Teacher, 98, in court to fight 1950 conviction in spy case

Miriam Moskowitz talks to the media after a status conference in her case outside the Manhattan...

Miriam Moskowitz talks to the media after a status conference in her case outside the Manhattan Federal Court building in the Manhattan borough of New York August 25, 2014. The 98-year-old retired New Jersey math teacher implicated in a Cold War atomic espionage case has asked a U.S. judge to throw out her 1950 conviction and fix a McCarthy-era "miscarriage of justice" of which she is the last surviving victim. REUTERS/Carlo Allegri

Joseph Ax, Reuters

, Last Updated: 7:24 PM ET

More than six decades ago, Miriam Moskowitz stood in New York federal court and was convicted of lying to a grand jury investigating a Cold War atomic espionage case.

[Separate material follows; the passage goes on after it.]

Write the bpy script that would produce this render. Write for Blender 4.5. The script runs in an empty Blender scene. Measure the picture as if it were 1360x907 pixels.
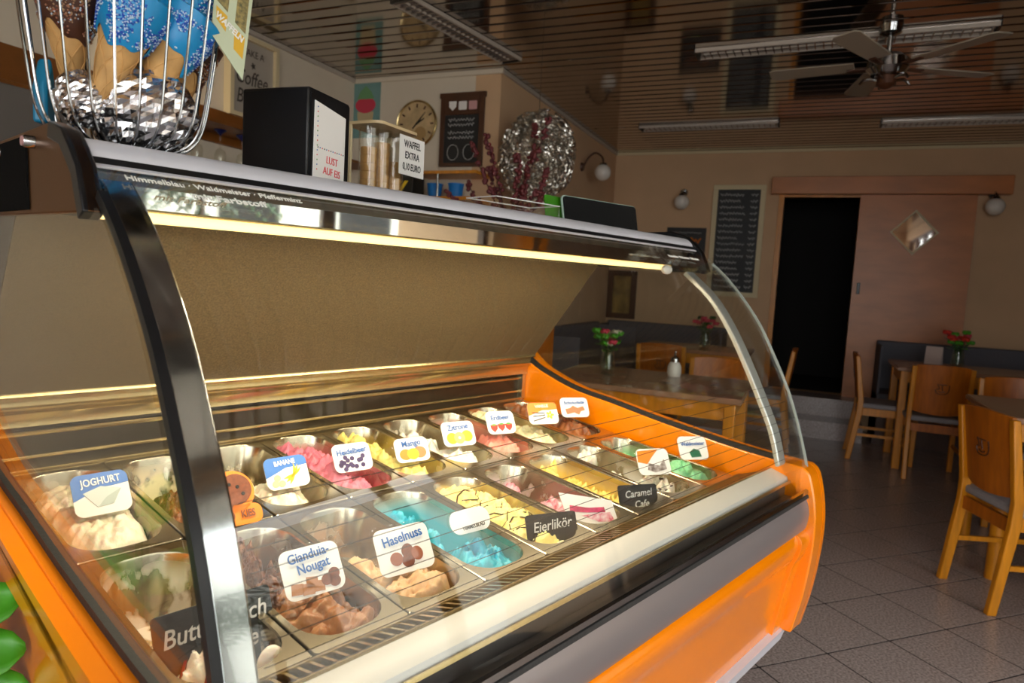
import bpy, math, random
from mathutils import Matrix, Vector, noise
random.seed(7)
SC = bpy.context.scene
COL = SC.collection
PI = math.pi
R = math.radians

# ------------------------------------------------------------------ camera, world, light, exposure
YAW = R(17.884)                                   # the display case stands turned against the room
CF = Matrix.Rotation(-YAW, 4, 'Z')                # case frame -> world (world = room axes)
ID = Matrix.Identity(4)
cam_d = bpy.data.cameras.new('camera'); cam = bpy.data.objects.new('camera', cam_d); COL.objects.link(cam)
cam_d.sensor_width = 36.0; cam_d.lens = 912.255 * 36 / 1360; cam_d.clip_start = 0.02
_y, _p, _r = 0.85586, -0.09157, -0.05364
_fw = Vector((math.sin(_y)*math.cos(_p), math.cos(_y)*math.cos(_p), math.sin(_p)))
_rt = Vector((math.cos(_y), -math.sin(_y), 0)); _dn = _fw.cross(_rt)
_r2 = _rt*math.cos(_r) + _dn*math.sin(_r); _d2 = -_rt*math.sin(_r) + _dn*math.cos(_r)
CAMPOS = Vector((-0.3435, -1.1767, 1.3364))
m = Matrix.Identity(4)
for k in range(3):
    m[k][0] = _r2[k]; m[k][1] = -_d2[k]; m[k][2] = -_fw[k]; m[k][3] = CAMPOS[k]
cam.matrix_world = CF @ m
cam_d.dof.use_dof = True; cam_d.dof.focus_distance = 1.28; cam_d.dof.aperture_fstop = 5.6
SC.camera = cam

world = bpy.data.worlds.new('sky'); SC.world = world; world.use_nodes = True
bg = world.node_tree.nodes['Background']
bg.inputs[0].default_value = (0.99, 0.985, 1.0, 1); bg.inputs[1].default_value = 6.0

vs = SC.view_settings
vs.view_transform = 'Standard'; vs.look = 'None'; vs.gamma = 1.0; vs.use_curve_mapping = False
vs.exposure = 0.0
SC.cycles.use_denoising = True
SC.cycles.max_bounces = 10; SC.cycles.transparent_max_bounces = 32
SC.cycles.diffuse_bounces = 4; SC.cycles.glossy_bounces = 5
SC.cycles.sample_clamp_indirect = 6.0

# openings of the shop front (room frame): window_1 in the right-hand wall, window_2 behind the camera
XR0, XR1, YW, YS, XJ = -3.0, 2.0, -4.3, -2.90, 2.2   # shop window plane YS; wall jogs back to YW at XJ
YR0, YR1, XW = -2.7, -0.2, -3.2                   # rear wall
WZ0, WZ1 = 0.18, 2.62
def portal(name, loc, rot, sx, sy):
    d = bpy.data.lights.new(name, 'AREA'); d.shape = 'RECTANGLE'; d.size = sx; d.size_y = sy
    d.cycles.is_portal = True
    o = bpy.data.objects.new(name, d); COL.objects.link(o); o.location = loc; o.rotation_euler = rot
portal('window_daylight', ((XR0+XR1)/2, YS-0.12, (WZ0+WZ1)/2), (R(90), 0, 0), XR1-XR0, WZ1-WZ0)
portal('window_daylight', (XW-0.12, (YR0+YR1)/2, (WZ0+WZ1)/2), (R(90), 0, R(-90)), YR1-YR0, WZ1-WZ0)


# ------------------------------------------------------------------ helpers
def s2l(c):
    return c/12.92 if c <= 0.04045 else ((c+0.055)/1.055)**2.4
def rgb(r, g, b): return (s2l(r/255), s2l(g/255), s2l(b/255), 1.0)
def mul(c, k): return (c[0]*k, c[1]*k, c[2]*k, 1.0)

def mat(name, col, rough=0.5, metal=0.0, noise_amt=0.0, nscale=8.0, col2=None, bump=0.0, bscale=40.0, spec=0.5, coat=0.0, sss=0.0, stretch=None, detail=4.0, trans=0.0):
    M = bpy.data.materials.new(name); M.use_nodes = True
    nt = M.node_tree; b = nt.nodes['Principled BSDF']; L = nt.links
    b.inputs['Base Color'].default_value = col; b.inputs['Roughness'].default_value = rough
    b.inputs['Metallic'].default_value = metal; b.inputs['Specular IOR Level'].default_value = spec
    b.inputs['Coat Weight'].default_value = coat; b.inputs['Coat Roughness'].default_value = 0.06
    b.inputs['Subsurface Weight'].default_value = sss; b.inputs['Subsurface Scale'].default_value = 0.006
    b.inputs['Transmission Weight'].default_value = trans
    if noise_amt or col2 or bump:
        tc = nt.nodes.new('ShaderNodeTexCoord'); mp = nt.nodes.new('ShaderNodeMapping')
        L.new(tc.outputs['Object'], mp.inputs[0])
        if stretch: mp.inputs['Scale'].default_value = stretch
    if noise_amt or col2:
        n = nt.nodes.new('ShaderNodeTexNoise'); n.inputs['Scale'].default_value = nscale; n.inputs['Detail'].default_value = detail
        L.new(mp.outputs[0], n.inputs['Vector'])
        rp = nt.nodes.new('ShaderNodeValToRGB'); rp.color_ramp.elements[0].position = 0.32; rp.color_ramp.elements[1].position = 0.68
        rp.color_ramp.elements[0].color = mul(col, 1-noise_amt) if col2 is None else col2
        rp.color_ramp.elements[1].color = mul(col, 1+noise_amt*0.5) if col2 is None else col
        L.new(n.outputs['Fac'], rp.inputs[0]); L.new(rp.outputs[0], b.inputs['Base Color'])
    if bump:
        n2 = nt.nodes.new('ShaderNodeTexNoise'); n2.inputs['Scale'].default_value = bscale; n2.inputs['Detail'].default_value = 3
        L.new(mp.outputs[0], n2.inputs['Vector'])
        bp = nt.nodes.new('ShaderNodeBump'); bp.inputs['Strength'].default_value = bump; bp.inputs['Distance'].default_value = 0.01
        L.new(n2.outputs['Fac'], bp.inputs['Height']); L.new(bp.outputs[0], b.inputs['Normal'])
    return M

def glass_mat(name, tint=(1, 1, 1, 1), ior=1.5, rough=0.0):
    """thin sheet glass: clear with a Fresnel reflection on each face"""
    M = bpy.data.materials.new(name); M.use_nodes = True
    nt = M.node_tree; nt.nodes.remove(nt.nodes['Principled BSDF']); L = nt.links
    out = nt.nodes['Material Output']
    tr = nt.nodes.new('ShaderNodeBsdfTransparent'); tr.inputs[0].default_value = tint
    gl = nt.nodes.new('ShaderNodeBsdfGlossy'); gl.inputs['Roughness'].default_value = rough; gl.inputs[0].default_value = (1, 1, 1, 1)
    g = nt.nodes.new('ShaderNodeNewGeometry')
    mx = nt.nodes.new('ShaderNodeMix'); mx.inputs['A'].default_value = ior; mx.inputs['B'].default_value = 1/ior
    L.new(g.outputs['Backfacing'], mx.inputs['Factor'])
    fr = nt.nodes.new('ShaderNodeFresnel'); L.new(mx.outputs['Result'], fr.inputs['IOR'])
    ms = nt.nodes.new('ShaderNodeMixShader')
    L.new(fr.outputs[0], ms.inputs[0]); L.new(tr.outputs[0], ms.inputs[1]); L.new(gl.outputs[0], ms.inputs[2])
    L.new(ms.outputs[0], out.inputs[0])
    return M

def emit_mat(name, col, strength):
    M = bpy.data.materials.new(name); M.use_nodes = True
    b = M.node_tree.nodes['Principled BSDF']; b.inputs['Base Color'].default_value = col
    b.inputs['Emission Color'].default_value = col; b.inputs['Emission Strength'].default_value = strength
    return M

class MB:
    def __init__(s): s.v = []; s.f = []
    def add(s, vs_, fs_, M=None):
        n = len(s.v)
        s.v += [tuple((M @ Vector(v)) if M else v) for v in vs_]
        s.f += [tuple(i+n for i in f) for f in fs_]
        return s
    def box(s, x0, x1, y0, y1, z0, z1, M=None):
        return s.add([(x0,y0,z0),(x1,y0,z0),(x1,y1,z0),(x0,y1,z0),(x0,y0,z1),(x1,y0,z1),(x1,y1,z1),(x0,y1,z1)],
                     [(0,3,2,1),(4,5,6,7),(0,1,5,4),(1,2,6,5),(2,3,7,6),(3,0,4,7)], M)
    def prism(s, poly, a, b, axis='X', M=None):
        """poly: 2-D outline; axis X: (y,z) ; Y: (x,z) ; Z: (x,y)"""
        n = len(poly)
        f = {'X': lambda p, t: (t, p[0], p[1]), 'Y': lambda p, t: (p[0], t, p[1]), 'Z': lambda p, t: (p[0], p[1], t)}[axis]
        A = sum(poly[i][0]*poly[(i+1) % n][1]-poly[(i+1) % n][0]*poly[i][1] for i in range(n))
        P = list(poly) if (A > 0) != (axis == 'Y') else list(poly)[::-1]
        if a > b: a, b = b, a
        vs_ = [f(p, a) for p in P]+[f(p, b) for p in P]
        fs_ = [tuple(range(n))[::-1], tuple(range(n, 2*n))]+[(i, (i+1) % n, n+(i+1) % n, n+i) for i in range(n)]
        return s.add(vs_, fs_, M)
    def sheet(s, prof, x0, x1, th, M=None):
        """open (y,z) profile given a thickness and run along X; strips, so it stays a clean shell"""
        off = offset(prof, th); n = len(prof)
        vs_ = []
        for x in (x0, x1):
            vs_ += [(x, y, z) for y, z in prof]+[(x, y, z) for y, z in off]
        fs_ = []
        for i in range(n-1):
            a, b, c, d = i, i+1, n+i+1, n+i
            o = 2*n
            fs_ += [(a, b, o+b, o+a), (c, d, o+d, o+c), (a, d, c, b), (o+a, o+b, o+c, o+d)]
        fs_ += [(0, 2*n, 3*n, n), (n-1, 2*n-1, 4*n-1, 3*n-1)]
        return s.add(vs_, fs_, M)
    def tube(s, pts, r, n=8, closed=False, M=None):
        P = [Vector(p) for p in pts]; k = len(P); rings = []
        rr_ = r if isinstance(r, (list, tuple)) else [r]*k
        up = Vector((0.13, 0.21, 0.97)); vs_ = []; fs_ = []
        for i in range(k):
            if closed: d = P[(i+1) % k]-P[i-1]
            else: d = P[min(i+1, k-1)]-P[max(i-1, 0)]
            d.normalize()
            a = d.cross(up)
            if a.length < 0.05: a = d.cross(Vector((1, 0, 0)))
            a.normalize(); b = d.cross(a); up = a.cross(d)
            vs_ += [tuple(P[i]+(a*math.cos(2*PI*j/n)+b*math.sin(2*PI*j/n))*rr_[i]) for j in range(n)]
        for i in range(k if closed else k-1):
            for j in range(n):
                a0 = i*n+j; a1 = i*n+(j+1) % n; i2 = (i+1) % k
                fs_.append((a0, a1, i2*n+(j+1) % n, i2*n+j))
        if not closed: fs_ += [tuple(range(n))[::-1], tuple(range((k-1)*n, k*n))]
        return s.add(vs_, fs_, M)
    def lathe(s, prof, n=24, M=None, ry=1.0):
        k = len(prof); vs_ = []; fs_ = []
        for r, z in prof: vs_ += [(r*math.cos(2*PI*j/n), ry*r*math.sin(2*PI*j/n), z) for j in range(n)]
        for i in range(k-1):
            for j in range(n): fs_.append((i*n+j, i*n+(j+1) % n, (i+1)*n+(j+1) % n, (i+1)*n+j))
        if prof[0] == prof[-1]: return s.add(vs_, fs_, M)
        if prof[0][0] > 1e-5: fs_.append(tuple(range(n))[::-1])
        if prof[-1][0] > 1e-5: fs_.append(tuple(range((k-1)*n, k*n)))
        return s.add(vs_, fs_, M)
    def ball(s, c, r, n=12, k=8, M=None):
        rr_ = (r, r, r) if not isinstance(r, (list, tuple)) else r
        vs_ = [(c[0], c[1], c[2]-rr_[2])]; fs_ = []
        for i in range(1, k):
            t = PI*i/k
            vs_ += [(c[0]+rr_[0]*math.sin(t)*math.cos(2*PI*j/n), c[1]+rr_[1]*math.sin(t)*math.sin(2*PI*j/n), c[2]-rr_[2]*math.cos(t)) for j in range(n)]
        vs_.append((c[0], c[1], c[2]+rr_[2])); e = len(vs_)-1
        for j in range(n):
            fs_.append((0, 1+(j+1) % n, 1+j)); fs_.append((e, e-n+j, e-n+(j+1) % n))
        for i in range(k-2):
            for j in range(n): fs_.append((1+i*n+j, 1+i*n+(j+1) % n, 1+(i+1)*n+(j+1) % n, 1+(i+1)*n+j))
        return s.add(vs_, fs_, M)
    def mesh(s, name, smooth=40):
        me = bpy.data.meshes.new(name); me.from_pydata(s.v, [], s.f); me.update()
        if smooth:
            me.polygons.foreach_set('use_smooth', [True]*len(me.polygons)); me.set_sharp_from_angle(angle=R(smooth))
        return me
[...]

On Monday, the 98-year-old Moskowitz returned to court for the first time since then, this time to ask a federal judge to erase her conviction and remedy what she says was a McCarthy-era injustice.

"It would be a historical acknowledgement that the period itself was so bad for the country," she said following the brief appearance in New York before U.S. District Judge Alvin Hellerstein, who set a November hearing date to consider the request. "And it would be my own personal vindication."

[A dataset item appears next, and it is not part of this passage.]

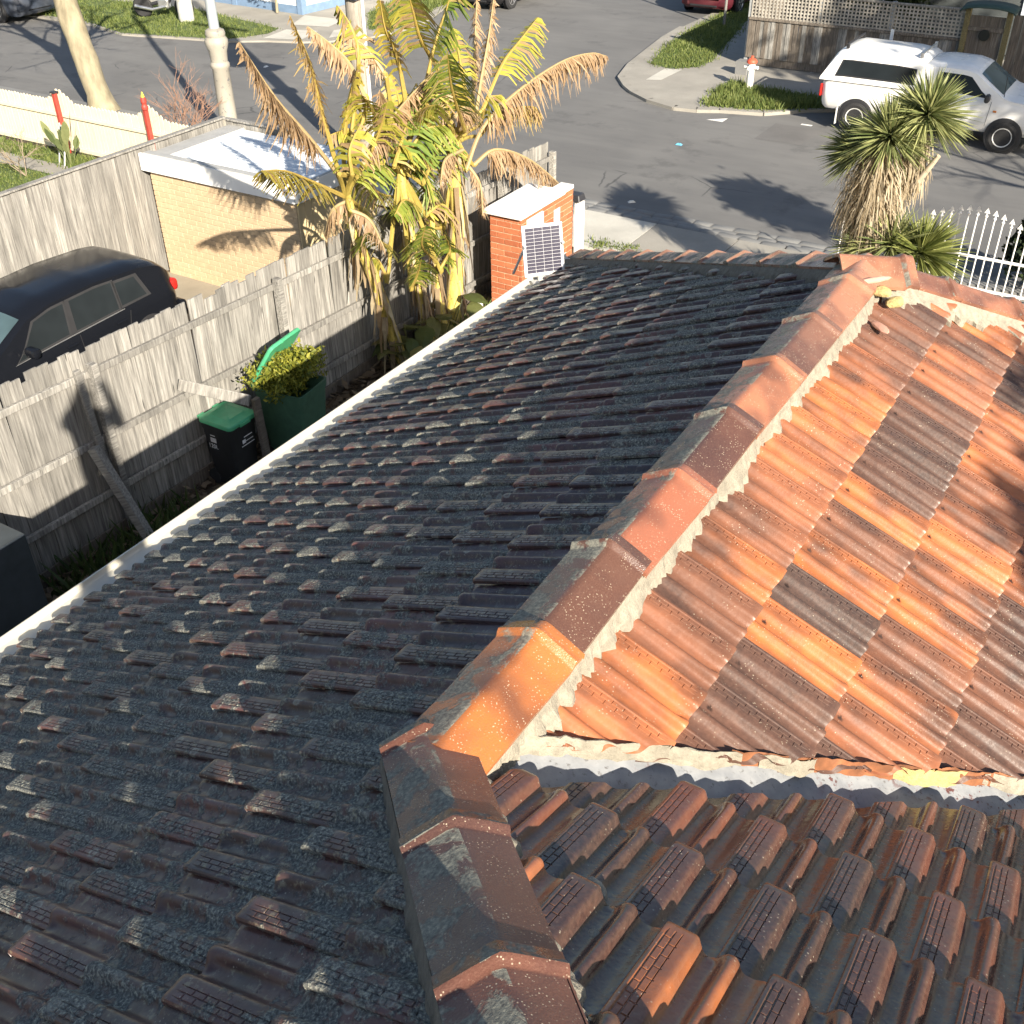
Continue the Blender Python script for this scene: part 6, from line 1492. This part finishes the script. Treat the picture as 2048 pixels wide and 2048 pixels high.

Moskowitz, a retired math teacher from New Jersey, was a secretary at the time of her trial. She was convicted in 1950 alongside her former boss, a chemical engineer named Abraham Brothman with whom she had an affair, for conspiring to obstruct justice and served two years in prison.

Earlier this month, Moskowitz filed a petition seeking to have her conviction thrown out, saying recently unsealed records show a key witness, chemist Harry Gold, lied at her trial about whether she was present when he and Brothman got their stories straight for the grand jury.

Roy Cohn, a lawyer who later worked for Senator Joseph McCarthy of Wisconsin, the face of anti-Communism in the 1950s, once said the case served as a "dry run" for the prosecution of Julius and Ethel Rosenberg, convicted of conspiring to pass atomic secrets to Russia.

Moskowitz's trial judge, Irving Kaufman, also presided over the Rosenberg trial and sentenced them to death.

During Monday's court hearing, Hellerstein asked prosecutors whether they would be willing to support her request.

Assistant U.S. Attorney Robert Allen said it would be "premature" to say what the government's position will be.

"We would like to give very serious consideration to the arguments Ms. Moskowitz has raised in her petition," Allen said.

Moskowitz wrote a book about her experiences, "Phantom Spies, Phantom Justice." Walking slowly but steadily with the help of a cane, she had trouble hearing what was said in court, prompting Hellerstein to arrange for a live video feed of the transcript for the November hearing so she can follow along.

The bespectacled Moskowitz seemed somewhat taken aback by the number of journalists in attendance; after learning that television cameras were waiting outside, she accepted some lipstick from a friend.

"I need an official vindication," she said. "That goes into the record and the history books."